[start of Provided data]

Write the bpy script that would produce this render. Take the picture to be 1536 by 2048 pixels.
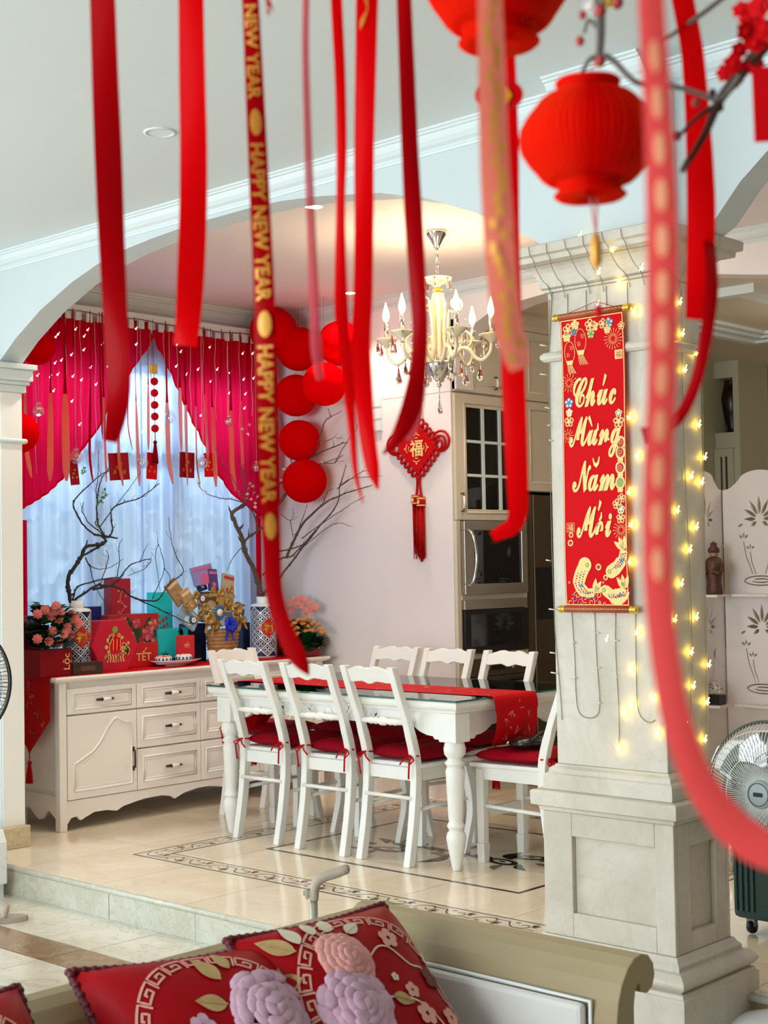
import bpy, bmesh, math, random
from math import sin, cos, pi, sqrt, radians
from mathutils import Vector as V, Matrix
from mathutils.geometry import tessellate_polygon

for _o in list(bpy.data.objects): bpy.data.objects.remove(_o)
scene = bpy.context.scene
COL = scene.collection
random.seed(7)

# ---------------------------------------------------------------- camera
W, H, F = 1536, 2048, 2914.2
CAM = V((0, 0, 1.35))
_y, _p, _r = radians(42.905), radians(2.0886), radians(-0.98893)
FW = V((-sin(_y)*cos(_p), cos(_y)*cos(_p), sin(_p)))
_r0 = V((cos(_y), sin(_y), 0)); _u0 = _r0.cross(FW)
RT = _r0*cos(_r) + _u0*sin(_r); UP = -_r0*sin(_r) + _u0*cos(_r)
cd = bpy.data.cameras.new('camera'); cam = bpy.data.objects.new('camera', cd); COL.objects.link(cam)
cam.matrix_world = Matrix(((RT.x, UP.x, -FW.x, CAM.x), (RT.y, UP.y, -FW.y, CAM.y), (RT.z, UP.z, -FW.z, CAM.z), (0, 0, 0, 1)))
cd.sensor_fit = 'VERTICAL'; cd.sensor_height = 24.0; cd.sensor_width = 18.0; cd.lens = F/H*24.0
cd.clip_start = 0.05; cd.clip_end = 200
cd.dof.use_dof = True; cd.dof.focus_distance = 5.3; cd.dof.aperture_fstop = cd.lens/4.0
scene.camera = cam

# ---------------------------------------------------------------- world, lights, exposure
w = bpy.data.worlds.new('world'); scene.world = w; w.use_nodes = True
_bg = w.node_tree.nodes['Background']; _bg.inputs[0].default_value = (0.80, 0.90, 1.0, 1); _bg.inputs[1].default_value = 3.0
vs = scene.view_settings
vs.view_transform = 'Standard'; vs.look = 'None'; vs.gamma = 1.0; vs.use_curve_mapping = False; vs.exposure = 0.50
scene.cycles.max_bounces = 10; scene.cycles.diffuse_bounces = 5; scene.cycles.glossy_bounces = 4
scene.cycles.transmission_bounces = 6; scene.cycles.transparent_max_bounces = 12
scene.cycles.caustics_reflective = False; scene.cycles.caustics_refractive = False
scene.cycles.sample_clamp_indirect = 6.0
def area(name, loc, tgt, sx, sy, power, col):
    l = bpy.data.lights.new(name, 'AREA'); l.shape = 'RECTANGLE'; l.size = sx; l.size_y = sy; l.energy = power; l.color = col
    o = bpy.data.objects.new(name, l); COL.objects.link(o); o.location = loc
    o.rotation_euler = (V(tgt)-V(loc)).to_track_quat('-Z', 'Y').to_euler(); return o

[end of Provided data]

Short problem:
Give again exactly the lines running from the beginning of the material above through the line that contains "random.seed(7)", and leave out every picture.

Result of the exercise:
Write the bpy script that would produce this render. Take the picture to be 1536 by 2048 pixels.
import bpy, bmesh, math, random
from math import sin, cos, pi, sqrt, radians
from mathutils import Vector as V, Matrix
from mathutils.geometry import tessellate_polygon

for _o in list(bpy.data.objects): bpy.data.objects.remove(_o)
scene = bpy.context.scene
COL = scene.collection
random.seed(7)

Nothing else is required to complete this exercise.